** START OF Raw data **

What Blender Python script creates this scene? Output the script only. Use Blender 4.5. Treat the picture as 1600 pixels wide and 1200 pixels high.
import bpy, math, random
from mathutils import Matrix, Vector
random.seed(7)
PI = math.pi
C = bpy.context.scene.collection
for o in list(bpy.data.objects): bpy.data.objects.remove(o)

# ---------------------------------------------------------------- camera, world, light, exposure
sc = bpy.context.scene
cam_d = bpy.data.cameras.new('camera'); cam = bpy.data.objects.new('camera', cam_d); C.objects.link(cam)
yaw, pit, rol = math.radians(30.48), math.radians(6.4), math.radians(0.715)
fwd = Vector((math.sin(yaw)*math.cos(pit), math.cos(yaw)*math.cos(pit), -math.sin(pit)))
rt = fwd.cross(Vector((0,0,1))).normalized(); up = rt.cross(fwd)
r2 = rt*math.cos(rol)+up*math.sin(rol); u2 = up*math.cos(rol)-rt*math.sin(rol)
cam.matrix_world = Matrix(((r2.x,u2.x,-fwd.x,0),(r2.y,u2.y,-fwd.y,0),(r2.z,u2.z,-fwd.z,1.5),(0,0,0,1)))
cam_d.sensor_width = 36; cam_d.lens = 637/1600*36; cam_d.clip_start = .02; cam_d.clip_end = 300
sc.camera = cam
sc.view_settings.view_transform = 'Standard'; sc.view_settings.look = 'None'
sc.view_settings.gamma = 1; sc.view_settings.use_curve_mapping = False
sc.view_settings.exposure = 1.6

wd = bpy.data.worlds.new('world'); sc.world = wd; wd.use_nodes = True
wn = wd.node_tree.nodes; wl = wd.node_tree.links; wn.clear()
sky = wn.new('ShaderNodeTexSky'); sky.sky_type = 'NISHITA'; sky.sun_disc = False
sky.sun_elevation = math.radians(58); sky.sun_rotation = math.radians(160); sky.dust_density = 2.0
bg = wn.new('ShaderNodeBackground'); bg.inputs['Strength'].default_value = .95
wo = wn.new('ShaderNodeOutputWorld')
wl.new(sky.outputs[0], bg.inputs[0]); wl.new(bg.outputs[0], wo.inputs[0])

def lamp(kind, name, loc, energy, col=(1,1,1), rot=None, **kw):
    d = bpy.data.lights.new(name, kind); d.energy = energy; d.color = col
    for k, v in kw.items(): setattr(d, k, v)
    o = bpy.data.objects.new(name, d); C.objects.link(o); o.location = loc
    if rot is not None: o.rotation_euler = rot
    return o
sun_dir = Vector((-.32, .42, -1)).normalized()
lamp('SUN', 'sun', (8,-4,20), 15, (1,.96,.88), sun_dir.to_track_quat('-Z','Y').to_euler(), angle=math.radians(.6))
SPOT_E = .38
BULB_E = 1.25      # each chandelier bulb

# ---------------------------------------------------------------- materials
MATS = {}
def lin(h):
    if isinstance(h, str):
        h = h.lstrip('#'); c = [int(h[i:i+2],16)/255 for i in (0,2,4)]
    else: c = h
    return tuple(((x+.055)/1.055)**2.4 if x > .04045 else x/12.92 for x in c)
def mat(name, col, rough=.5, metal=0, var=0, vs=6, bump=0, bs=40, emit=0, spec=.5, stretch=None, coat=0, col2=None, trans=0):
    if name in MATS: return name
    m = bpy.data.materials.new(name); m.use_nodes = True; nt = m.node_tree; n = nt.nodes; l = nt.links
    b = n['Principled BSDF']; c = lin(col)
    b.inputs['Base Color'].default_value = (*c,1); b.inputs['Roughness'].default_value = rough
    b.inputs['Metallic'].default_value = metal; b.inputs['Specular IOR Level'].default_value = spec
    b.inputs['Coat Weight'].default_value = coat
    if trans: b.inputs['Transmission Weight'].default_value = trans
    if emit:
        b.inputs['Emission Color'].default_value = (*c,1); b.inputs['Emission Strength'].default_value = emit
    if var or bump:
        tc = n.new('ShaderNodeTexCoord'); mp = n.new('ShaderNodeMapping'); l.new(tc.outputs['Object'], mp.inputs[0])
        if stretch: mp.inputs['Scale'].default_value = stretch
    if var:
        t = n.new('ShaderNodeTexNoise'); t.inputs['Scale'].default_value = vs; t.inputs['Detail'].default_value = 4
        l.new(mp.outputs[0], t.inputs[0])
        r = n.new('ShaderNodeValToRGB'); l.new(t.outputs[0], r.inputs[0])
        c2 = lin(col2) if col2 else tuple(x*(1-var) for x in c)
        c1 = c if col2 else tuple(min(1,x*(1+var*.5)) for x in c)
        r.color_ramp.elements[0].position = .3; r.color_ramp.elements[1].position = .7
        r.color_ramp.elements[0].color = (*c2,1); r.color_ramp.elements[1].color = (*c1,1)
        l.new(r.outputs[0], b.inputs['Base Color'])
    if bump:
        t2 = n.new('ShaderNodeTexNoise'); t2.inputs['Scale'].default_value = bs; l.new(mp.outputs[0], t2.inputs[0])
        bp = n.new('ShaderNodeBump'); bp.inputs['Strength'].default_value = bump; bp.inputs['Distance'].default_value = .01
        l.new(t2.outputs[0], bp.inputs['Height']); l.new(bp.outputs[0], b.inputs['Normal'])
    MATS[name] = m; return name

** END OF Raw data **

Exercise brief: Everything from the first line above through the line that contains "for o in list(bpy.data.objects): bpy.data.objects.remove(o)" should be duplicated exactly, please, and nothing beyond it.

Output of the exercise:
What Blender Python script creates this scene? Output the script only. Use Blender 4.5. Treat the picture as 1600 pixels wide and 1200 pixels high.
import bpy, math, random
from mathutils import Matrix, Vector
random.seed(7)
PI = math.pi
C = bpy.context.scene.collection
for o in list(bpy.data.objects): bpy.data.objects.remove(o)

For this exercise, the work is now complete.